Special Issue of the JSRNC on Mountains and Sacred Landscapes
The next issue of the Journal for the Study of Religion, Nature, and Culture will be a special issue developed from our 2017 conference in New York City, which had the theme “Mountains and Sacred Landscapes.” The conference featured more than 100 presentations exploring the ways landscapes are understood, revered, inhabited, and mourned in religious traditions of thought and practice. With The New School’s India China Institute as the host for this gathering, many papers focused on the Himalayas and the Tibetan plateau. A number of conference papers also grappled with the novel discourses and practices of sacredness emerging around sites of acute environmental degradation.
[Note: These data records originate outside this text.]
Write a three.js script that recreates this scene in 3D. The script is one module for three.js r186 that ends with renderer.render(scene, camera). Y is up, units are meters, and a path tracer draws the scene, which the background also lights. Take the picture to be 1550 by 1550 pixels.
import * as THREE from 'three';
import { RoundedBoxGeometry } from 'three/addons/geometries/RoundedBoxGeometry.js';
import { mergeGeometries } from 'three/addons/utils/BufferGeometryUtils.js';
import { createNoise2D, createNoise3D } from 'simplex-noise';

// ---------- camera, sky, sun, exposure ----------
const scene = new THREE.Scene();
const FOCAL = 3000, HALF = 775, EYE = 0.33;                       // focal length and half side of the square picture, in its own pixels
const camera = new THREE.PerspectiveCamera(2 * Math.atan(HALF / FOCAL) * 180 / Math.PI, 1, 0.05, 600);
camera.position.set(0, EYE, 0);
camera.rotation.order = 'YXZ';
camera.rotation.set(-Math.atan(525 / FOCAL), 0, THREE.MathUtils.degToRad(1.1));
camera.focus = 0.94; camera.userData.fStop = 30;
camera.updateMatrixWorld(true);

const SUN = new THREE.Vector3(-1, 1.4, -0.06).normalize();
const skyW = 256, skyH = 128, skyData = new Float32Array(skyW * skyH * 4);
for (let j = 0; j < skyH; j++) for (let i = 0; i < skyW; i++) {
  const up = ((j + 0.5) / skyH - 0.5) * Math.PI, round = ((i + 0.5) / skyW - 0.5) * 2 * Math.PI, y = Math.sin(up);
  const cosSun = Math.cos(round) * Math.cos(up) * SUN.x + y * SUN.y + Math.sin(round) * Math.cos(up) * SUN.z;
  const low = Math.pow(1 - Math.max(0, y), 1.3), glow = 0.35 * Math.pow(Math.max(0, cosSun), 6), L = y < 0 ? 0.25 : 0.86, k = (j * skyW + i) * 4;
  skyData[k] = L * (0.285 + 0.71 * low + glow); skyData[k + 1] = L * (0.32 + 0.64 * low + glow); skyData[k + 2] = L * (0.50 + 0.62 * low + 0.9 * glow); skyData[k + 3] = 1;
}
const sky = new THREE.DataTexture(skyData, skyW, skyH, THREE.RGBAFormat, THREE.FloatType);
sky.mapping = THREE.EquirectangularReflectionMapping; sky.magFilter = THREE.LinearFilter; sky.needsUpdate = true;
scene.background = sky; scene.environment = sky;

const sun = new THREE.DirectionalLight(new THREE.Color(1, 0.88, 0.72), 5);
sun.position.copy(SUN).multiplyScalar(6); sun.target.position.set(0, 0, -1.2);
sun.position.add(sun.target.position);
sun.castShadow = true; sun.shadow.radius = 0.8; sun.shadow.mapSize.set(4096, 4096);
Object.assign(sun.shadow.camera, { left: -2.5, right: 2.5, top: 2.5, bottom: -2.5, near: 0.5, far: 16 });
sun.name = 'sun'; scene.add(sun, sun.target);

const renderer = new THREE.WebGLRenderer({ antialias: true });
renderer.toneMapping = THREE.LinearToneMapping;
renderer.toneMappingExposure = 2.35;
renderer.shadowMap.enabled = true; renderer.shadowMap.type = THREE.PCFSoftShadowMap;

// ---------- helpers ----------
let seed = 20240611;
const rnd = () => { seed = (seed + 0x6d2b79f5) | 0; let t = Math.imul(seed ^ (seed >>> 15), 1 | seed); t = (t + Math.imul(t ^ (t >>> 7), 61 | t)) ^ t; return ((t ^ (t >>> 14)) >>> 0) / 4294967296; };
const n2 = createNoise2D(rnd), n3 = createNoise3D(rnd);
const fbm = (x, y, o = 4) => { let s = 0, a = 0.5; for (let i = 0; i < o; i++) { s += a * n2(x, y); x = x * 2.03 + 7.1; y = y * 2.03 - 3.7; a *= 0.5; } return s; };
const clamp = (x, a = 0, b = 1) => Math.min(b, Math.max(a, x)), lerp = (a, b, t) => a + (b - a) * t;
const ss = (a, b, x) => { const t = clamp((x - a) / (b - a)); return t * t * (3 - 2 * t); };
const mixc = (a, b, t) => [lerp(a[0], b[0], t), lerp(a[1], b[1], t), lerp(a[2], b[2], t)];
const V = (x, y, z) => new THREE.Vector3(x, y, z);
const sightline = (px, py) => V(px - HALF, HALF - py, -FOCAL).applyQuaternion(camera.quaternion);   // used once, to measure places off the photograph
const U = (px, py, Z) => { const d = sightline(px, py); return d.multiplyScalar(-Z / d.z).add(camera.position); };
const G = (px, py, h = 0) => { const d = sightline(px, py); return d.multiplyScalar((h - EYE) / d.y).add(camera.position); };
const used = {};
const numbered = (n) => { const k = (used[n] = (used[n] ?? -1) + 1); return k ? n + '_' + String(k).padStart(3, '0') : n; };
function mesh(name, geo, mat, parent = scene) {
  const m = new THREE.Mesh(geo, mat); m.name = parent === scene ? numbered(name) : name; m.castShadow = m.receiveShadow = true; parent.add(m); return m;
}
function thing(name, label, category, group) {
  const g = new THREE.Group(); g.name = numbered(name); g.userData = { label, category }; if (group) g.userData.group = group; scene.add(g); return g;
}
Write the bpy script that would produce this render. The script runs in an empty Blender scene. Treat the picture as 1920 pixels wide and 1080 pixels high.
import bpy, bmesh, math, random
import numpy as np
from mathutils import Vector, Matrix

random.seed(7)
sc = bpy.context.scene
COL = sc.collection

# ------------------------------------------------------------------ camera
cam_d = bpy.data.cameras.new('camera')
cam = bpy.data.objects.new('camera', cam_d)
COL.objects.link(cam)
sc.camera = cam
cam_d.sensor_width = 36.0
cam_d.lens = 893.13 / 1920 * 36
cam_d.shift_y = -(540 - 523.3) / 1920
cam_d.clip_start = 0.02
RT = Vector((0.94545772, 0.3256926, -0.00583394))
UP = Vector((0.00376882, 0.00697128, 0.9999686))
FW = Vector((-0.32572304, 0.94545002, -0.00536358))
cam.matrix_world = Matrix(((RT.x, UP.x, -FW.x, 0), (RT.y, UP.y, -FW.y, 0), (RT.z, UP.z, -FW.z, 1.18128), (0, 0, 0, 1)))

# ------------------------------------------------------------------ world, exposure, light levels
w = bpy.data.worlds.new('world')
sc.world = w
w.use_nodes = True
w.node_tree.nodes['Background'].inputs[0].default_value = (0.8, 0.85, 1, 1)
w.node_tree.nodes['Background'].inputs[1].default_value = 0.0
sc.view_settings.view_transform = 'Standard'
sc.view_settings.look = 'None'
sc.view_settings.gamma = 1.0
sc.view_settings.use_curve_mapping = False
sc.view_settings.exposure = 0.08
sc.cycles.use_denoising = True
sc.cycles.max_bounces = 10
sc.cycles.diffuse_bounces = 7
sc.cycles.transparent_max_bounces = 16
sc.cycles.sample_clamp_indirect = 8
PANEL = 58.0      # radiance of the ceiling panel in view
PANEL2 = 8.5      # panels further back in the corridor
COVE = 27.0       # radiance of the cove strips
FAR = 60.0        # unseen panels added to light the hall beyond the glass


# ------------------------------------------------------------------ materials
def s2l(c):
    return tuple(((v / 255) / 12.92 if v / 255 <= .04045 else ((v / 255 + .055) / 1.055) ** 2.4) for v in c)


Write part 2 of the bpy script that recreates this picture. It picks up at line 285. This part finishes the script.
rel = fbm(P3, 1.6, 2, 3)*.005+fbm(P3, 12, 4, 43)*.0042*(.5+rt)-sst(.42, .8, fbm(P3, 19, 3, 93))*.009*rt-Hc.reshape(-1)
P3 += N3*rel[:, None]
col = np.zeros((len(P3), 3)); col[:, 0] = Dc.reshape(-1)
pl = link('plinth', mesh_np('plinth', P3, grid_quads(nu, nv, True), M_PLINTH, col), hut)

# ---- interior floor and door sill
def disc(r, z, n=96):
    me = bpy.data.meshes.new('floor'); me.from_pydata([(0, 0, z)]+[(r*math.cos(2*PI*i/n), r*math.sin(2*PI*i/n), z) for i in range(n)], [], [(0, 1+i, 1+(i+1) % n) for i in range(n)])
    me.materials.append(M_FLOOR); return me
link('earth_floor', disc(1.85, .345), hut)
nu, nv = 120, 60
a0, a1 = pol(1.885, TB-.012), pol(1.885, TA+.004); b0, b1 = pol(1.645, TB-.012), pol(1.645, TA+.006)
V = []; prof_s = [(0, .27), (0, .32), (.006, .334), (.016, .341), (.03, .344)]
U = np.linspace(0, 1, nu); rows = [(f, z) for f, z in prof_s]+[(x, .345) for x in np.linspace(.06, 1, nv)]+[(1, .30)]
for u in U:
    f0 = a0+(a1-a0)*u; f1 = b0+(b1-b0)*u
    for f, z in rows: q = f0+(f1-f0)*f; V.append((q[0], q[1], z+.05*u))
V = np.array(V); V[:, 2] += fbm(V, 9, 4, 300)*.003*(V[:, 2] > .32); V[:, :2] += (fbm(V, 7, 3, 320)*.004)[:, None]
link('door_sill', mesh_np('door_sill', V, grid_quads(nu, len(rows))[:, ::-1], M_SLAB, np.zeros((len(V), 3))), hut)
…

Attendees presented scholarly work on volcanoes and earthquakes, coal mining, wine terroirs, small island nations, tea plantations, pilgrimage and spiritual tourism, rainforests, and more.
As is generally our practice, conference attendees were invited to expand their paper presentations and submit manuscripts for consideration for publication in the JSRNC. Amanda Nichols, the Journal’s Managing Editor, and Evan Berry, the Society’s President Elect, served as co-editors for this special issue, collaborating in the production of what will be volume 13, number 2. This issue will feature four articles developed from conference papers, including David Pike’s “Haunted Mountains, Supershelters, and the Afterlives of Cold War Infrastructures,” which meditates on bunkers and the nuclear apocalypticism of late 20th century American culture; Elspeth Whitney’s “Phlegmatic Landscapes: Medieval Perceptions of Wetlands, Acedia, and Complexion Theory” an exploration of swamps and bogs in the medieval imagination demonstrating the how these sites speak to murkier dimensions of human morality; Caroline Tully and Sam Crook’s “Power Ranges: Identity and Terrain in Minoan Crete,” which draws on the archaeological record to situate mountaintop temples from the Minoan Bronze Age within a politicized cosmological hierarchy; and Flor Lafaye de Micheaux’s “Politicizations of a sacred river: the story of Gaumukh-Uttarkashi Eco-Sensitive Zone, Uttarakhand, India,” an examination of conservation politics in Northern India as divergent discourses about the Ganga River run in countercurrents.
The ISSRNC’s most recent conference at University College Cork, in Ireland, focused on “Water / Climate / Religion.” We anticipate an invitation to attendees to contribute to a future special issue of the JSRNC.